• [Information provided]:
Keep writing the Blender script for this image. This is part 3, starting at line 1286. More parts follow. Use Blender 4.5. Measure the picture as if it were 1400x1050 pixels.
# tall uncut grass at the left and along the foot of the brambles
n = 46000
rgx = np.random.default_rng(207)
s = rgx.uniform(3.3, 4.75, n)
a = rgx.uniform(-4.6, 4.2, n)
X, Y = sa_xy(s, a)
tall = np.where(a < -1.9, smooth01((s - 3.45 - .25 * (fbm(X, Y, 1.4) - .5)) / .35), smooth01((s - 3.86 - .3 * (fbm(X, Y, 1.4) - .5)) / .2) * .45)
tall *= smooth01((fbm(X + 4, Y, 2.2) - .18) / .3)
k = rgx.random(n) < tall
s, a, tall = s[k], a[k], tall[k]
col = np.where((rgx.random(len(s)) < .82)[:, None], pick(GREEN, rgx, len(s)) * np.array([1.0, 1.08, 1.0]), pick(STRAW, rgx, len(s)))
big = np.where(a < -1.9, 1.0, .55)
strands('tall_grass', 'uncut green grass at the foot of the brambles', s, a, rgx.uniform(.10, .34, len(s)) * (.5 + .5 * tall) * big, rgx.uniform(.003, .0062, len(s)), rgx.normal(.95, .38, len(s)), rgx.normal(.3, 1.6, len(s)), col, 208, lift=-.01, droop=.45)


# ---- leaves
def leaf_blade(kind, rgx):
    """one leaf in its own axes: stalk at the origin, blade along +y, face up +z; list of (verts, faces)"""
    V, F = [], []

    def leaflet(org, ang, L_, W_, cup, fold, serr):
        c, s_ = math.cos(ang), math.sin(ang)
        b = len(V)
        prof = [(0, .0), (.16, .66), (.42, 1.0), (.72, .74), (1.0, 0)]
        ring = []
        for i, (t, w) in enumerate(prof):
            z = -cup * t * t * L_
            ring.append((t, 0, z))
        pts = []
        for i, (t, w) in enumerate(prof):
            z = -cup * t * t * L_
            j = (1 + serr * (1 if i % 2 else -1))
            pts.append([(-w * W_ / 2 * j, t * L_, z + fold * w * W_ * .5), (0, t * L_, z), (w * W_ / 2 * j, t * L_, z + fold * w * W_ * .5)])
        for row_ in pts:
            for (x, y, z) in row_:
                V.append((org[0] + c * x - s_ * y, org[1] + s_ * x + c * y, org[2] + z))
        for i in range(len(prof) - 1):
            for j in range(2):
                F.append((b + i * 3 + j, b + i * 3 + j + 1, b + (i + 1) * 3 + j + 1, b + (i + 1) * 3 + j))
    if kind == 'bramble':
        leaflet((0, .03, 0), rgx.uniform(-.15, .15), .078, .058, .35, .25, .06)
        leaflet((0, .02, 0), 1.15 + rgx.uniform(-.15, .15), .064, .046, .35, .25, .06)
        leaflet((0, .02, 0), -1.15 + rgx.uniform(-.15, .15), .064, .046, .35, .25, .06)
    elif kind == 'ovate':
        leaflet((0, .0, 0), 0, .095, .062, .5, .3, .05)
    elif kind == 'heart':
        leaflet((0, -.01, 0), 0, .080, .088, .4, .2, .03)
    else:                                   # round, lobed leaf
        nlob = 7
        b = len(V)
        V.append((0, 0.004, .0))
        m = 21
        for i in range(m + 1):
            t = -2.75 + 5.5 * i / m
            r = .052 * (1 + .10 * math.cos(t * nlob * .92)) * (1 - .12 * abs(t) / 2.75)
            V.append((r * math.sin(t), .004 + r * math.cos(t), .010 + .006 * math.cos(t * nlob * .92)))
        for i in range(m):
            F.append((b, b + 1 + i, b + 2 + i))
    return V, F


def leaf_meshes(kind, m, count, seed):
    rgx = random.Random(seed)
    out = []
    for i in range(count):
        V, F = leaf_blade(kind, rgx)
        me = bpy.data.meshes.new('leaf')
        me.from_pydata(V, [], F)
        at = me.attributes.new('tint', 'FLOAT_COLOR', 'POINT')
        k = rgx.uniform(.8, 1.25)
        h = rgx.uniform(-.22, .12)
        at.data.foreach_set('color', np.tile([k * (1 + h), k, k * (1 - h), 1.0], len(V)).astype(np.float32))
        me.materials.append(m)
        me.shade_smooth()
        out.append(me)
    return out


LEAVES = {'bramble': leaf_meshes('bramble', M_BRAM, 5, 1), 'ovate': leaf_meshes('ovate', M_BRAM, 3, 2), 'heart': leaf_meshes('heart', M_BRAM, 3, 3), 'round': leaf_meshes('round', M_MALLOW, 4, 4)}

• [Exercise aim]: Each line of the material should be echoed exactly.

• [Completed task]:
Keep writing the Blender script for this image. This is part 3, starting at line 1286. More parts follow. Use Blender 4.5. Measure the picture as if it were 1400x1050 pixels.
# tall uncut grass at the left and along the foot of the brambles
n = 46000
rgx = np.random.default_rng(207)
s = rgx.uniform(3.3, 4.75, n)
a = rgx.uniform(-4.6, 4.2, n)
X, Y = sa_xy(s, a)
tall = np.where(a < -1.9, smooth01((s - 3.45 - .25 * (fbm(X, Y, 1.4) - .5)) / .35), smooth01((s - 3.86 - .3 * (fbm(X, Y, 1.4) - .5)) / .2) * .45)
tall *= smooth01((fbm(X + 4, Y, 2.2) - .18) / .3)
k = rgx.random(n) < tall
s, a, tall = s[k], a[k], tall[k]
col = np.where((rgx.random(len(s)) < .82)[:, None], pick(GREEN, rgx, len(s)) * np.array([1.0, 1.08, 1.0]), pick(STRAW, rgx, len(s)))
big = np.where(a < -1.9, 1.0, .55)
strands('tall_grass', 'uncut green grass at the foot of the brambles', s, a, rgx.uniform(.10, .34, len(s)) * (.5 + .5 * tall) * big, rgx.uniform(.003, .0062, len(s)), rgx.normal(.95, .38, len(s)), rgx.normal(.3, 1.6, len(s)), col, 208, lift=-.01, droop=.45)


# ---- leaves
def leaf_blade(kind, rgx):
    """one leaf in its own axes: stalk at the origin, blade along +y, face up +z; list of (verts, faces)"""
    V, F = [], []

    def leaflet(org, ang, L_, W_, cup, fold, serr):
        c, s_ = math.cos(ang), math.sin(ang)
        b = len(V)
        prof = [(0, .0), (.16, .66), (.42, 1.0), (.72, .74), (1.0, 0)]
        ring = []
        for i, (t, w) in enumerate(prof):
            z = -cup * t * t * L_
            ring.append((t, 0, z))
        pts = []
        for i, (t, w) in enumerate(prof):
            z = -cup * t * t * L_
            j = (1 + serr * (1 if i % 2 else -1))
            pts.append([(-w * W_ / 2 * j, t * L_, z + fold * w * W_ * .5), (0, t * L_, z), (w * W_ / 2 * j, t * L_, z + fold * w * W_ * .5)])
        for row_ in pts:
            for (x, y, z) in row_:
                V.append((org[0] + c * x - s_ * y, org[1] + s_ * x + c * y, org[2] + z))
        for i in range(len(prof) - 1):
            for j in range(2):
                F.append((b + i * 3 + j, b + i * 3 + j + 1, b + (i + 1) * 3 + j + 1, b + (i + 1) * 3 + j))
    if kind == 'bramble':
        leaflet((0, .03, 0), rgx.uniform(-.15, .15), .078, .058, .35, .25, .06)
        leaflet((0, .02, 0), 1.15 + rgx.uniform(-.15, .15), .064, .046, .35, .25, .06)
        leaflet((0, .02, 0), -1.15 + rgx.uniform(-.15, .15), .064, .046, .35, .25, .06)
    elif kind == 'ovate':
        leaflet((0, .0, 0), 0, .095, .062, .5, .3, .05)
    elif kind == 'heart':
        leaflet((0, -.01, 0), 0, .080, .088, .4, .2, .03)
    else:                                   # round, lobed leaf
        nlob = 7
        b = len(V)
        V.append((0, 0.004, .0))
        m = 21
        for i in range(m + 1):
            t = -2.75 + 5.5 * i / m
            r = .052 * (1 + .10 * math.cos(t * nlob * .92)) * (1 - .12 * abs(t) / 2.75)
            V.append((r * math.sin(t), .004 + r * math.cos(t), .010 + .006 * math.cos(t * nlob * .92)))
        for i in range(m):
            F.append((b, b + 1 + i, b + 2 + i))
    return V, F


def leaf_meshes(kind, m, count, seed):
    rgx = random.Random(seed)
    out = []
    for i in range(count):
        V, F = leaf_blade(kind, rgx)
        me = bpy.data.meshes.new('leaf')
        me.from_pydata(V, [], F)
        at = me.attributes.new('tint', 'FLOAT_COLOR', 'POINT')
        k = rgx.uniform(.8, 1.25)
        h = rgx.uniform(-.22, .12)
        at.data.foreach_set('color', np.tile([k * (1 + h), k, k * (1 - h), 1.0], len(V)).astype(np.float32))
        me.materials.append(m)
        me.shade_smooth()
        out.append(me)
    return out


LEAVES = {'bramble': leaf_meshes('bramble', M_BRAM, 5, 1), 'ovate': leaf_meshes('ovate', M_BRAM, 3, 2), 'heart': leaf_meshes('heart', M_BRAM, 3, 3), 'round': leaf_meshes('round', M_MALLOW, 4, 4)}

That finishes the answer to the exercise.